Leave out the pictures and set down exactly the lines from the start of the listing through the one with "from mathutils import Vector, Matrix", both included.
╭─ Data lines
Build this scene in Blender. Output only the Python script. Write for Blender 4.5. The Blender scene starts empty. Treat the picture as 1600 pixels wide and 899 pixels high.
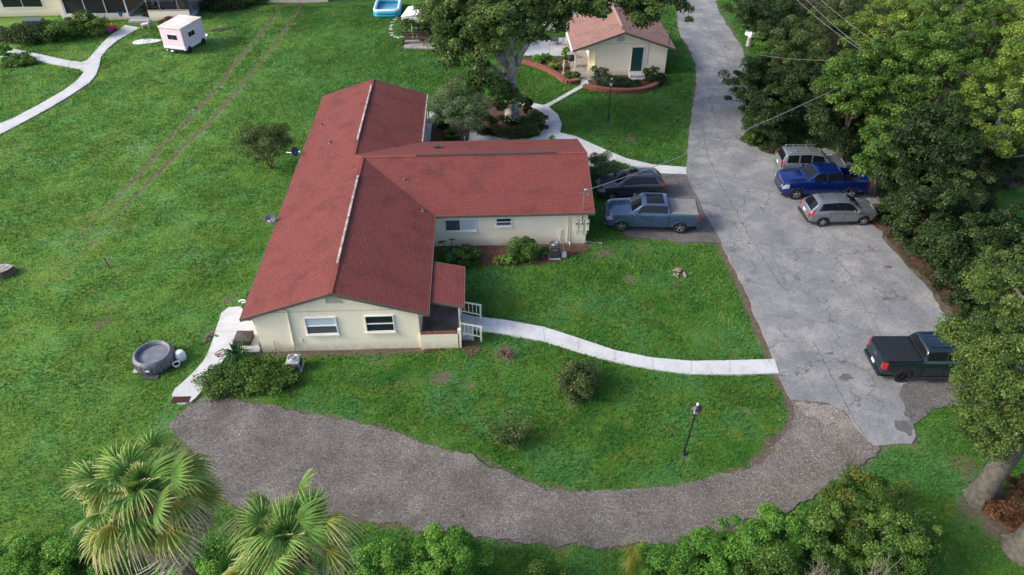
import bpy, math, random
import numpy as np
from mathutils import Vector, Matrix

# ------------------------------------------------------------------ camera, light, exposure
SC = bpy.context.scene
COL = SC.collection
R = math.radians
F = 1140.0; PITCH = R(39.0); YAW = R(-2.46); CAMH = 26.5
cd = bpy.data.cameras.new('camera'); cam = bpy.data.objects.new('camera', cd); COL.objects.link(cam)
cam.location = (0, 0, CAMH); cam.rotation_euler = (R(90) - PITCH, 0, YAW)
cd.sensor_width = 36; cd.lens = F / 1600 * 36; cd.clip_start = 0.5; cd.clip_end = 2000
SC.camera = cam
SUN_EL = 34.0; SUN_AZ = R(-100)          # azimuth from +Y, negative = to the left
w = bpy.data.worlds.new("World"); SC.world = w; w.use_nodes = True
nt = w.node_tree; bg = nt.nodes['Background']
sky = nt.nodes.new('ShaderNodeTexSky'); sky.sky_type = 'NISHITA'; sky.sun_disc = False
sky.sun_elevation = R(SUN_EL); sky.sun_rotation = SUN_AZ; sky.air_density = 0.7; sky.dust_density = 3.0; sky.ozone_density = 1.3
nt.links.new(sky.outputs[0], bg.inputs[0]); bg.inputs[1].default_value = 0.15
sd = bpy.data.lights.new('sun', 'SUN'); sun = bpy.data.objects.new('sun', sd); COL.objects.link(sun)
sd.energy = 1.25; sd.angle = R(10); sd.color = (1.0, 0.93, 0.82)
sdir = Vector((math.sin(SUN_AZ) * math.cos(R(SUN_EL)), math.cos(SUN_AZ) * math.cos(R(SUN_EL)), math.sin(R(SUN_EL))))
sun.rotation_euler = sdir.to_track_quat('Z', 'Y').to_euler()
sun.location = (0, 0, 60)
SC.view_settings.view_transform = 'Standard'; SC.view_settings.look = 'None'
SC.view_settings.gamma = 1; SC.view_settings.use_curve_mapping = False
SC.view_settings.exposure = 1.1

# ------------------------------------------------------------------ surveying: sight line of the survey picture -> ground point
def _ray(px, py):
    u = px - 800; v = py - 449.5
    y = math.cos(PITCH) * F - math.sin(PITCH) * v; z = -math.sin(PITCH) * F - math.cos(PITCH) * v
    c, s = math.cos(YAW), math.sin(YAW)
    return Vector((c * u - s * y, s * u + c * y, z))
def G(px, py, z=0.0):
    d = _ray(px, py); t = (z - CAMH) / d.z
    return Vector((d.x * t, d.y * t, z))
def GY(px, py, Y):
    d = _ray(px, py); t = Y / d.y
    return Vector((d.x * t, Y, CAMH + d.z * t))
def GX(px, py, X):
    d = _ray(px, py); t = X / d.x
    return Vector((X, d.y * t, CAMH + d.z * t))

# ------------------------------------------------------------------ tagging helpers
def tag(o, label=None, cat=None, group=None, kind=None):
    if label: o['label'] = label
    if cat: o['category'] = cat
    if group: o['group'] = group
    if kind: o['kind'] = kind
    return o
def thing(name, label, cat, loc=(0, 0, 0), rz=0.0, group=None):
    o = bpy.data.objects.new(name, None); COL.objects.link(o)
    o.location = loc; o.rotation_euler = (0, 0, rz); o.empty_display_size = 0.3
    return tag(o, label, cat, group)
def copy_tree(o, parent=None):
    c = o.copy(); COL.objects.link(c)
    if parent: c.parent = parent
    for ch in o.children: copy_tree(ch, c)
    return c

# ------------------------------------------------------------------ materials
MATS = {}
def nd(t, kind, **kw):
    n = t.nodes.new(kind)
    for k, v in kw.items():
        if hasattr(n, k): setattr(n, k, v)
    return n
def mat(name, col, rough=0.7, metal=0.0, spec=0.4, var=0.0, scale=3.0, bump=0.0, bscale=30.0, col2=None, coat=0.0, detail=6):
    if name in MATS: return MATS[name]
    m = bpy.data.materials.new(name); m.use_nodes = True; t = m.node_tree; b = t.nodes['Principled BSDF']
    b.inputs['Roughness'].default_value = rough; b.inputs['Metallic'].default_value = metal
    b.inputs['Specular IOR Level'].default_value = spec; b.inputs['Coat Weight'].default_value = coat
    b.inputs['Coat Roughness'].default_value = 0.06
    b.inputs['Base Color'].default_value = (*col, 1)
    tc = nd(t, 'ShaderNodeTexCoord')
    if var > 0 or col2:
        n = nd(t, 'ShaderNodeTexNoise'); n.inputs['Scale'].default_value = scale; n.inputs['Detail'].default_value = detail
        n.inputs['Roughness'].default_value = 0.65
        t.links.new(tc.outputs['Object'], n.inputs['Vector'])
        r = nd(t, 'ShaderNodeValToRGB'); c2 = col2 if col2 else tuple(x * (1 - var) for x in col)
        r.color_ramp.elements[0].position = 0.35; r.color_ramp.elements[0].color = (*c2, 1)
        r.color_ramp.elements[1].position = 0.62; r.color_ramp.elements[1].color = (*col, 1)
        t.links.new(n.outputs['Fac'], r.inputs[0]); t.links.new(r.outputs[0], b.inputs['Base Color'])
    if bump > 0:
        n = nd(t, 'ShaderNodeTexNoise'); n.inputs['Scale'].default_value = bscale; n.inputs['Detail'].default_value = 5
        t.links.new(tc.outputs['Object'], n.inputs['Vector'])
        bp = nd(t, 'ShaderNodeBump'); bp.inputs['Strength'].default_value = bump; bp.inputs['Distance'].default_value = 0.02
        t.links.new(n.outputs['Fac'], bp.inputs['Height']); t.links.new(bp.outputs[0], b.inputs['Normal'])
    MATS[name] = m
    return m
def leaf_mat(name, c1, c2, c3=None, trans=0.4, rough=0.5):
    """foliage: colour picked per leaf from the 'tint' attribute"""
    if name in MATS: return MATS[name]
    m = bpy.data.materials.new(name); m.use_nodes = True; t = m.node_tree; t.nodes.remove(t.nodes['Principled BSDF'])
    a = nd(t, 'ShaderNodeAttribute'); a.attribute_name = 'tint'
    r = nd(t, 'ShaderNodeValToRGB'); e = r.color_ramp.elements
    e[0].position = 0.0; e[0].color = (*c1, 1)
    if c3:
        e[1].position = 0.6; e[1].color = (*c2, 1); x = e.new(1.0); x.color = (*c3, 1)
    else:
        e[1].position = 1.0; e[1].color = (*c2, 1)
    t.links.new(a.outputs['Fac'], r.inputs[0])
    d = nd(t, 'ShaderNodeBsdfDiffuse'); tr = nd(t, 'ShaderNodeBsdfTranslucent'); g = nd(t, 'ShaderNodeBsdfGlossy')
    g.inputs['Roughness'].default_value = rough; g.inputs['Color'].default_value = (0.8, 0.85, 0.9, 1)
    mx = nd(t, 'ShaderNodeMixShader'); mx.inputs[0].default_value = trans
    t.links.new(r.outputs[0], d.inputs[0]); t.links.new(r.outputs[0], tr.inputs[0])
    t.links.new(d.outputs[0], mx.inputs[1]); t.links.new(tr.outputs[0], mx.inputs[2])
    m2 = nd(t, 'ShaderNodeMixShader'); m2.inputs[0].default_value = 0.018
    t.links.new(mx.outputs[0], m2.inputs[1]); t.links.new(g.outputs[0], m2.inputs[2])
    t.links.new(m2.outputs[0], t.nodes['Material Output'].inputs[0])
    MATS[name] = m
    return m
def glass_mat(name, col, rough=0.06):
    return mat(name, col, rough=rough, spec=0.5)
def paint(name, col, metal=0.35):
    return mat(name, col, rough=0.16, metal=metal, spec=0.5, coat=1.0)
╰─
Answer below:
Build this scene in Blender. Output only the Python script. Write for Blender 4.5. The Blender scene starts empty. Treat the picture as 1600 pixels wide and 899 pixels high.
import bpy, math, random
import numpy as np
from mathutils import Vector, Matrix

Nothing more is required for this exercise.